1763 gehörte es gerade Floriana Elisabeth Emmerich, die den Ratsherren Johann Gottfried Tischer geheiratet hatte. Unter ihnen entstand ein Anbau auf der Westseite und das barocke Türmchen kam aufs Dach. Im Anbau ist ein geräumiger Saal.

Westseite: Der massive Anbau
Süd-Westlich: Anbau von 1763 und Originalschloss vom 16./17. Jhd.

Die Innenräume waren reich verziert. Von dort führte eine hölzerne Wendeltreppe ins Dachgeschoss, was ebenfalls Wohnzwecken diente.
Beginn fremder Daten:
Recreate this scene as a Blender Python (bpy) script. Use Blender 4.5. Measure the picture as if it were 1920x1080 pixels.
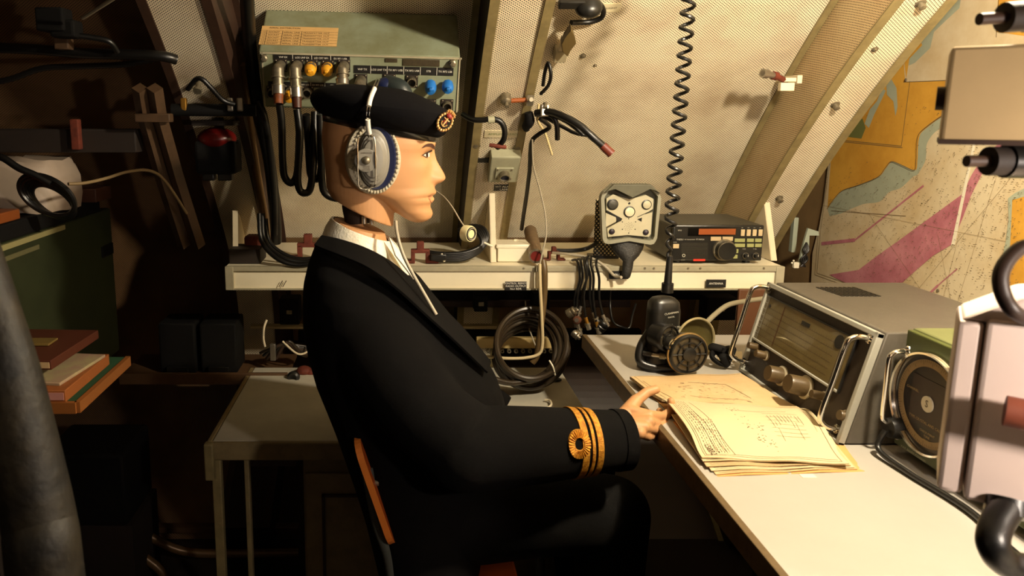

Von Johann Gottfried Tischer, der 1776 kinderlos starb, ging es zurück in die weibliche Emmerich-Linie zu Helena Tugendreich Emmerich. Diese vermachte es ihrer Tochter Sophie, die mit Siegmund Traugott Hagendorn verheiratet war. Bei den Hagendorns blieb es bis 1945. Möglicherweise hat der Name Hagendorn zum Ortsnamen Hagenwerder inspiriert.

Nach 1945

Die 145 Hektar Land, die zum Schloss gehörten, wurden an Neubauern verteilt. Dann war es Gemeindeverwaltung und Wohnhaus. Einiges von der üppigen Innenausstattung ist wohl inzwischen weggekommen. Die Eigentümer wechselten noch ein paar Mal, dann wurde es im September 2008 versteigert für ein Mindestgebot von 5000 Euro für 625 Quadratmeter Nutzfläche und 878 Quadratmeter Grundstück.
Seit dem….?

Immerhin: Ein Nebengelass ist heute Wohnhaus.

Vielleicht zieht ja nochmal Leben ein in das einzige Fachwerkschloss der Oberlausitz.